My Goddess, I must be attracting bitchie germs today! It has, over the course of the day, really been “one of those days”. One of those days where I wish I had no manners and no kids, because I would kick some ass. There, I said it.

This morning, I woke up to the following message ( I sent out an email last night announcing my Black Friday Special, this particular one is from an Indie artist network I am on):

“Dear goddess in the groove,
I do not believe in gddessess . I believe in the one true living God, who send his only son Jesus Christ to die on the cross for us for our sins who was raised from the dead and is alive in heaven to return one day. Read in the Holy Bible In John 3:16 For God so loved the world that He send his one and only Son ,that whoever believes in him shall not perish but have eternal life. Jesus layed his live down for you ,he died for your sins. All you have to do is ask for forgiveness that your sins are forgiven and believe that he came to die for you , was raised to life after he was dead three days and lives in heaven now and He will return one day. Thats all………it does not cost anything ,because Jesus paid the price for you.
Be filled with His Spirit and Live your live in the power of the Holy Spirit. Goddessess can’t save you ,only Jesus can.
Best Regards,
(Name withheld to protect the ????)”

Seriously?? What the hell?
Anywhoooooooooo. My response:

“Dear Name withheld to protect the ??? (fill in the blank),

I am sorry you don’t “believe” in Goddesses. My Goddesses are my art. They represent women in all their forms: as women, mothers, strength, wisdom, versatility, overcoming obstacles, etc. They do not represent “sin” or being a martyrer. They are here to be an ally to the women who need them for the above reasons. They are here so the women who want them can wear them, or hang them up somewhere to remind them of the wonderful Being that they are.

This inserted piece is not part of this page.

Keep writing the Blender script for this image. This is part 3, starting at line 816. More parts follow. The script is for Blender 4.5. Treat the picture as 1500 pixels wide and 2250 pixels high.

I am not on a religious crusade, nor do I ever strive to “convert” anyone. You obviously are, and I am offended that you would blatantly send me this religious post, since you have no idea what religious beliefs I have. I still like to believe that as artists we can see the world from a different angle, and be non-judgmental.

I enjoy your jewelry, but not your judgement in response to a sale announcement I sent to my “friends” list. Feel free to remove me as your friend.

Blessings to you, “

My Goddesses of Patience saved her from a post that said “KISS MY GODDESS ASS”. I was miffed, now I feel a bit sorry for her, I wonder what someone must be going through to send complete strangers posts like this? I bet the Goddess will save ME :). Geez…

The day went downhill from there. To top it off, I had to go to Walgreens at 8pm on a Friday night to get some headache pills. Talk about ghetto. I did not realize Walgreens is the place to go on a Friday night to “hang” now. So I park my 4Runner far away from anyone, in a well lit spot. When I come out, there is a huge truck parked about 4 inches from my door. Lucky I am skinnyish…but not skinny enough. My door touched theirs. Touched, not banged. Because I put it there, since I could not get into my friggin’ truck. So this giant woman with a cut offs and a flannel shirt, balancing a cigarette in her mouth, comes from behind and almost bangs my door shut. I can feel a knot in my stomach forming but decide to be the classier one and just leave. Fat ass. So I look, slowly pull out, and her and her ghetto offspring start to yell. You see, as I am pulling out, the other ghetto offspring lets her little boy run right behind my car. He is hardly taller than my wheel. Dumb ass. I roll down my window and say “Maybe you should hold his hand when a car is pulling out?” No worries, I did not hit him, I would be devastated if I did! Ghetto offspring #1 starts giving me lip. She looks about 14. I could snap her in half. I have to make a split decision. Pull the brakes, get out of my car, or let it be? Big mama was scary, she could have snapped me in half :), I am the peaceful kind. I decide to wave her off, smile, and say “Get over yourself.” and slowly leave. I am sure Fat Ass wanted to follow me, but she and her brood couldn’t get in the car fast enough.

A highlight: Gas for $1.89!!!!!!!

Thank the Goddess for wine and a blog to end this day :).

What I am grateful for: My new soul sister that I just met, and the ones that keep me afloat….:).